The committee will hold more hearings Thursday and then determine over the weekend whether it should write legislation to intervene in the western power markets, said Chairman Joe Barton (R-Tex.). If the committee determines action is warranted, he said, it will have to be done quickly to be effective this summer.

Much of the testimony and questions by committee members turned on the issue of price controls. Hebert, who opposes price caps, said the idea is impractical because the controls would apply only to the 5% of transactions that take place in the spot market and would not apply to more than 50% of the wholesale market not under FERC jurisdiction.

"Price caps will penalize people who hedged forward," Hebert said, and discourage a shift to long-term contracts which the agency promoted as part of a Dec. 15 order. Moreover, he argued, price caps would discourage industry from building more power plants to supply the West.

Massey, an Arkansas Democrat, said there is reason to believe market power is being exercised in California and FERC has declared that market to be "severely dysfunctional." The situation will "not be remedied by summer and prices will soar higher," he said. Yet higher prices will not "get one more megawatt built" in time to service summer demand.
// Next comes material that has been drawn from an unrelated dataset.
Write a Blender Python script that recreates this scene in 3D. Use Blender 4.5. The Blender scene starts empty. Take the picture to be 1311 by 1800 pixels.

Calling the situation a looming catastrophe, Massey called for a temporary price cap with possibly a sunset date tied to creation of a reserve margin in the West. He advocated a price cap on a generator-by-generator basis at each generator's variable operating cost, plus a reasonable capacity adder, perhaps in the range of $25/Mw-hr. The California Independent System Operator adopted a similar approach at its Mar. 15 meeting.

"Without controls, I fear the worst," Massey said. Responding to the idea that power plant builders will not be attracted to California if price caps are instituted, he said, "If there is a political revolt out West that won't help investors either."

Massey said the region's entire economy was at risk. Power that cost California $7 billion in 1999 increased to over $27 billion last year. Costs for 2001 may exceed $70 billion,'' Massey told the subcommittee. He conceded FERC has not done a good job of defining market power and what it expects of sellers. Nor had the agency done a good job of defining "just and reasonable" in connection with wholesale prices.

In terms of price caps, Breathitt said all options should be analyzed before a decision is made and she noted the majority of western governors have opposed price caps. Instituting price caps in the three states where governors have requested such an action would be difficult to make work, she said. Breathitt added it would also be hard to put controls on a market that essentially is dominated by bilateral contracts.

But she said the California power crisis could create a "consumer backlash" putting at risk the entire concept of deregulation of the electricity markets. In the short-term, she said, the agency may have to make even tougher decisions to deal with the crisis.